Hoover’s FBI charged one of its agents with reviewing the piece. The report described it as “egotistical,” with the “sole purpose of establishing that Doctor Marston was the first to use the blood pressure test in the detection of deception.”

C) He lived as part of “a threesome who harmoniously raised four children together

In 1915, Marston married his college sweetheart Sadie Elizabeth Holloway, who similarly became an attorney and psychologist. She not only shared credit for most of Marston’s experiments and publications, but was also the family’s breadwinner.

ElizabethwithWilliam

Then, in 1925, while teaching at Tufts University, Marston fell in love with his student Olive Byrne…coincidentally the niece of groundbreaking feminist Margaret Sanger! Olive’s mother, Ethel Byrne, was jailed with her sister Margaret in 1917 for the illegal distribution of contraception. She went on a hunger strike and nearly died.

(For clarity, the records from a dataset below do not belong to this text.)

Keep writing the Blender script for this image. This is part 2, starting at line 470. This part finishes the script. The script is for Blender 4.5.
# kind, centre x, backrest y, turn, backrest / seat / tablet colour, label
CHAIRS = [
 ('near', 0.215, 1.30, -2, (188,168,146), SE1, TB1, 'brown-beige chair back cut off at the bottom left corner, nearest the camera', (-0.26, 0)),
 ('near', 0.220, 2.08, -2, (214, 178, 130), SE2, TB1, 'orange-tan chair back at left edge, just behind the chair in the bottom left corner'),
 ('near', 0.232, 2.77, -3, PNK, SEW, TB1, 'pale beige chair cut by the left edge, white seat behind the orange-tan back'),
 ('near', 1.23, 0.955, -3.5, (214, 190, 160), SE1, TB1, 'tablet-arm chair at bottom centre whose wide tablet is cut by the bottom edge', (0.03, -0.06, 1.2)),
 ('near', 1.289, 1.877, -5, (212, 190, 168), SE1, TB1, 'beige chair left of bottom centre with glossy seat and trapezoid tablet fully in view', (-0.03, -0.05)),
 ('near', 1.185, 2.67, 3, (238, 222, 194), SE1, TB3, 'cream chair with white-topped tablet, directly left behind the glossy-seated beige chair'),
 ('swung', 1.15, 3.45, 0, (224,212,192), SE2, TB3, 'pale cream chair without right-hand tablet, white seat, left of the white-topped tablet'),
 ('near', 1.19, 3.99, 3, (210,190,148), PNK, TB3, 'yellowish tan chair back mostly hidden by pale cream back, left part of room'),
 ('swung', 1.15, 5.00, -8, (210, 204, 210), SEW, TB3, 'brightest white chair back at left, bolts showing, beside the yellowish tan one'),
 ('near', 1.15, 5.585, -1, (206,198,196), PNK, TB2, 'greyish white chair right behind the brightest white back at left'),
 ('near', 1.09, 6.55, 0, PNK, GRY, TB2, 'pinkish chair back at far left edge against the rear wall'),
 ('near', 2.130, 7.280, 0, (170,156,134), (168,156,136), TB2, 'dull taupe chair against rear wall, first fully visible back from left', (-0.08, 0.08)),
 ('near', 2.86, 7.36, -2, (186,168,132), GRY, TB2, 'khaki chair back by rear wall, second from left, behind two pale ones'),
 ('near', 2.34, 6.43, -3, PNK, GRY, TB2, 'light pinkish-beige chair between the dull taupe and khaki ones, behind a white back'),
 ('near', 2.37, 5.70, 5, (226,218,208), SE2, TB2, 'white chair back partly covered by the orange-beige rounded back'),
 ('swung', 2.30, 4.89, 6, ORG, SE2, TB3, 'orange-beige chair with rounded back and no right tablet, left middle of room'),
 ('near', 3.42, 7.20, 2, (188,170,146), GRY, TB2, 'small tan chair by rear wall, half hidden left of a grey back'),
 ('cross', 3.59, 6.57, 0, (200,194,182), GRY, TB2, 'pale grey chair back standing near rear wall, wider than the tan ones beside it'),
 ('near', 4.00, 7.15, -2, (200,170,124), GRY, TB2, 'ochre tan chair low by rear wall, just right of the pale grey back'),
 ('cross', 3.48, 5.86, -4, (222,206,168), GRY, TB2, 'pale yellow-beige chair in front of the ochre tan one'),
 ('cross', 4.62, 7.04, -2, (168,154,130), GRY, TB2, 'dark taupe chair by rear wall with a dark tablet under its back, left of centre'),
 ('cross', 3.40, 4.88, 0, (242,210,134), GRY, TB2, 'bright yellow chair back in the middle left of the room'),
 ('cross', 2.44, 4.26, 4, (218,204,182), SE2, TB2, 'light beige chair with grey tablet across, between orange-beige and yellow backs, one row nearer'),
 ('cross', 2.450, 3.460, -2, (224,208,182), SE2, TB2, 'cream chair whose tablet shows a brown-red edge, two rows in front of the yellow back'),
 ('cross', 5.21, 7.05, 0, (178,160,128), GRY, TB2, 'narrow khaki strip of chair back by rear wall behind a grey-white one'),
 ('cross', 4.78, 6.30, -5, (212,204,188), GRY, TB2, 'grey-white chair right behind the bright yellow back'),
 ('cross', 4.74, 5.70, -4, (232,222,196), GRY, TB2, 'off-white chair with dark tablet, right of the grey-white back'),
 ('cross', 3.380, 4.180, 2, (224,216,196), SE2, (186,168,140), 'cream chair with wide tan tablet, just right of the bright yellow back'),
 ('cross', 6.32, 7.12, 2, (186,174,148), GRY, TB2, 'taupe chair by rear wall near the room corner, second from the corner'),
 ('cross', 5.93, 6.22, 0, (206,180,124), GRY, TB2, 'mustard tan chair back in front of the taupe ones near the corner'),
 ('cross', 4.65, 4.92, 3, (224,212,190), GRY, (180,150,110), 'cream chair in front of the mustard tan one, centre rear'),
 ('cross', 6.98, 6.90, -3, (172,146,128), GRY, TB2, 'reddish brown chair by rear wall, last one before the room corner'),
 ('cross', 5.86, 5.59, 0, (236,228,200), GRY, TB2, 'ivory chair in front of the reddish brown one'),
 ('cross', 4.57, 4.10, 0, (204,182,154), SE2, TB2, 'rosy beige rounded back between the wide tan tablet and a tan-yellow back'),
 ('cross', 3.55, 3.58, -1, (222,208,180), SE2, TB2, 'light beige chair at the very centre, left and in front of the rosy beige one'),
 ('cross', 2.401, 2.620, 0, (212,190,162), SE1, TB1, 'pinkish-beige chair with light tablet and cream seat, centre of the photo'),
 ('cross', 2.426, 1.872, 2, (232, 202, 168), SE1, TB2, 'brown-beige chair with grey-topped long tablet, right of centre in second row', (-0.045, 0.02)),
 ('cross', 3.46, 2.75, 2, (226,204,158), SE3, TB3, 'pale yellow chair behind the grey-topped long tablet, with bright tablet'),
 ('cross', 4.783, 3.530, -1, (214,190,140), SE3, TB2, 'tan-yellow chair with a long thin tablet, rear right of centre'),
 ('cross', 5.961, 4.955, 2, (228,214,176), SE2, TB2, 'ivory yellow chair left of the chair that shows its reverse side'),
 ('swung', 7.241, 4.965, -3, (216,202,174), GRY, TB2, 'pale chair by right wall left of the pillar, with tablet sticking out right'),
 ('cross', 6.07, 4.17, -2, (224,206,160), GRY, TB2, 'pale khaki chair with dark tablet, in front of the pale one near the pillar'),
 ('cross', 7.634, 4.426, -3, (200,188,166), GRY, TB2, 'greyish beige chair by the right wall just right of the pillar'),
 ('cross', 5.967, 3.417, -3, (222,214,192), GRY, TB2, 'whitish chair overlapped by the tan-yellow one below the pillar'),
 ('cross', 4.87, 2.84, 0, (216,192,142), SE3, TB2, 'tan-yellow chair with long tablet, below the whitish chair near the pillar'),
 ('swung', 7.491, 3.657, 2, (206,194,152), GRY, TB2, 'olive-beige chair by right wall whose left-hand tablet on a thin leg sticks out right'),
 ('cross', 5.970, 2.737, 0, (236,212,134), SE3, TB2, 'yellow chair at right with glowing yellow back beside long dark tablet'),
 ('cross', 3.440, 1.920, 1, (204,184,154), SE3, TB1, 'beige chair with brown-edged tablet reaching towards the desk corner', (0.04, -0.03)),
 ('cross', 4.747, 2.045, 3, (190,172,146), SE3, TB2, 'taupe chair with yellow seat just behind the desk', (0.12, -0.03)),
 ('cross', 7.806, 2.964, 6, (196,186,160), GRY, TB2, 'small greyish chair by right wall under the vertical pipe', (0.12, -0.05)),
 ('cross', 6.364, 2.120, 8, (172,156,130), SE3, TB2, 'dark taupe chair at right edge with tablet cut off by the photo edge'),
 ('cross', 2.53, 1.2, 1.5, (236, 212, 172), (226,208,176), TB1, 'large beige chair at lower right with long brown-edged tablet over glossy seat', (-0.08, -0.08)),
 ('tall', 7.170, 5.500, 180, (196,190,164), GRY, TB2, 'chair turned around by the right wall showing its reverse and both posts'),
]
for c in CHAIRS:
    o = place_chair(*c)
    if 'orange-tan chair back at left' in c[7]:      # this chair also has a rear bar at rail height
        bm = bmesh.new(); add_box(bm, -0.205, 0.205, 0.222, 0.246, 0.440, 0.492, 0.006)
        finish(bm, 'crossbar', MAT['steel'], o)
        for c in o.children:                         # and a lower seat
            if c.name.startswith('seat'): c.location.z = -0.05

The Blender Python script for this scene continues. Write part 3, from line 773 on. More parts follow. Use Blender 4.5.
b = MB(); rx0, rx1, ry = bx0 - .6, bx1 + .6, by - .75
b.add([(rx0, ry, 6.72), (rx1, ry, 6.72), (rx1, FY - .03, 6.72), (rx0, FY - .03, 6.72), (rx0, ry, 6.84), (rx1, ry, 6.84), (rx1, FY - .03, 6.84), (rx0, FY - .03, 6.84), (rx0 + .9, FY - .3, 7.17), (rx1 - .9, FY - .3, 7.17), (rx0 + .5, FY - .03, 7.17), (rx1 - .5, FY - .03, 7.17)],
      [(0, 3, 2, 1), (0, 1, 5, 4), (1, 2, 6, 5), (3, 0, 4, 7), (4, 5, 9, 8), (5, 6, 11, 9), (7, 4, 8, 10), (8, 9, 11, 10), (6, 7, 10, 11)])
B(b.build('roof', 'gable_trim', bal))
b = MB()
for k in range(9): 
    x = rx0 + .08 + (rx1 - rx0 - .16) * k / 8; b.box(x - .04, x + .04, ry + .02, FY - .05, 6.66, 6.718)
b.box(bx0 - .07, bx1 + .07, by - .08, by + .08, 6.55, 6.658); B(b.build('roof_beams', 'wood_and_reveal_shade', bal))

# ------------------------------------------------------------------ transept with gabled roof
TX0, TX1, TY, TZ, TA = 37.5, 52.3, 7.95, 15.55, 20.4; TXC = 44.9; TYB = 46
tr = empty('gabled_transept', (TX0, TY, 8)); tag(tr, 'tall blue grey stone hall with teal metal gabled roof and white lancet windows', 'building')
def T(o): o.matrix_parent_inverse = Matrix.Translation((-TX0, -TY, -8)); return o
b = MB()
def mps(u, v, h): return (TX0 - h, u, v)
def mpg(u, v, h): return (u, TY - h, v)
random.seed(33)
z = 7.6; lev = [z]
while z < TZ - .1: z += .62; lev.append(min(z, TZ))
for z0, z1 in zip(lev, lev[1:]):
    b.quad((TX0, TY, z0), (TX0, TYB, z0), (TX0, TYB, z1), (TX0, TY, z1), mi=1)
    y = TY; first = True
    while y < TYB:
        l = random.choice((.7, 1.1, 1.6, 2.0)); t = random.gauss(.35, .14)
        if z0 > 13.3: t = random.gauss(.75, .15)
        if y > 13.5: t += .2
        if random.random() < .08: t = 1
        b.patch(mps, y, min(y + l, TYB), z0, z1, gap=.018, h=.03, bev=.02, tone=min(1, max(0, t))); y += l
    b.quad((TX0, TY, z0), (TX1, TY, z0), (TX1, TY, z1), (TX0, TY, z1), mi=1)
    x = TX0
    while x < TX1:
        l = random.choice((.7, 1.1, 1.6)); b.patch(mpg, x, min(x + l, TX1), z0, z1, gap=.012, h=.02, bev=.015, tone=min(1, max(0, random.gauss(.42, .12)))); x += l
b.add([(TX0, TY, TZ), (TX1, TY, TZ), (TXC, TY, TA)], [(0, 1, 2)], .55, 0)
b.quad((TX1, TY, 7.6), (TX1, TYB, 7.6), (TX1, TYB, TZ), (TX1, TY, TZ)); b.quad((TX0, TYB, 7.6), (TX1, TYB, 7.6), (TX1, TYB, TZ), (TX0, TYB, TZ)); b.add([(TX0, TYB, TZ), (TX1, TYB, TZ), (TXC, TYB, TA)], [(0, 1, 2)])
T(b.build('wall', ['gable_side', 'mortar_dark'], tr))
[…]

Marston told his wife that Byrne would live with them, or he would leave her. They went on to form a family, and even after Marston died in 1947, Elizabeth and Olive continued to live together until Olive’s death forty years later.

On the day Marston and Byrne called their anniversary (Nov 21, 1928), he  gave her a pair of wide silver bracelets, which she wore constantly.

Look familiar?

original costume

When Elizabeth Holloway Marston was asked about the famous bracelets in 1974 by a Berkely student doing a PhD dissertation on Wonder Woman, she said “A student of Dr. Marston’s wore on each wrist heavy, broad silver bracelets, one African and the other Mexican. They attracted his attention as symbols of love binding so that he adopted them for the Wonder Woman strip.” Jill Lepore points out the irony, because at that time the student (Olive Byrne) had been living with Holloway for 48 years!

Between 1928 and 1933, each of Marston’s women had two of his children. Adding to the confusion, one was named Olive Ann, and one Byrne. Holloway went right back to work while Olive Byrne stayed home and raised the children. She went by “Olive Richard” and told her sons, who were adopted by their father and step-mother, about their imaginary departed father. Marston told “census-takers and anyone else who asked” that she was his widowed sister-in-law.

family photo

Marston contracted polio in 1944, barely three years after the creation of Wonder Woman, and died in 1947. Wonder Woman’s new writer did not share the same feminist ideals.

Yahoo’s Entertainment Writer explains in 10 Things You Probably Didn’t Know About Wonder Woman:

After World War II, women who had been in the workforce resumed their roles as homemakers, and Wonder Woman’s politically progressive storylines became unfashionable. Instead of fighting for justice, she tried babysitting a dinosaur, becoming a fashion model, and writing a “lonely hearts” column. Even “Wonder Women of History” was replaced with a feature called “Marriage A La Mode,” which detailed the customs and traditions of matrimony. In the 1960s, Wonder Woman gave up her superpowers entirely to be with love interest Steve Trevor, permanently transforming into her human alter-ego Diana Prince.

Wonder Woman’s renaissance began in the 1970s, when she appeared on the first-ever cover of Ms. Magazine under the headline “Wonder Woman for President.” The editors of the feminist publication wanted to pay tribute to the Wonder Woman they remembered from their childhoods, who fought wartime dictators, protested unfair labor conditions at home, and would always break the (literal) shackles put on her by men. But the comics were slow to pick up the feminist pace…

Well, the 1970s “renaissance” included some far out costume changes!

DC Comics archivist and librarian Benjamin LeClear says “The mod years have some great looks for her, but no real fixed costume…She had a white jumpsuit with a W on it, but she wore all kinds of glamorous clothes in that period.”

I don’t know enough about the modern comic series to do justice to the evolution of Diana Prince from then to now, but if you’ve made it down this far, congratulations! And mark your calendar for December 13, 2019 when Wonder Woman 2 (with Director Patty Jenkins and star Gal Gadot) is scheduled for release!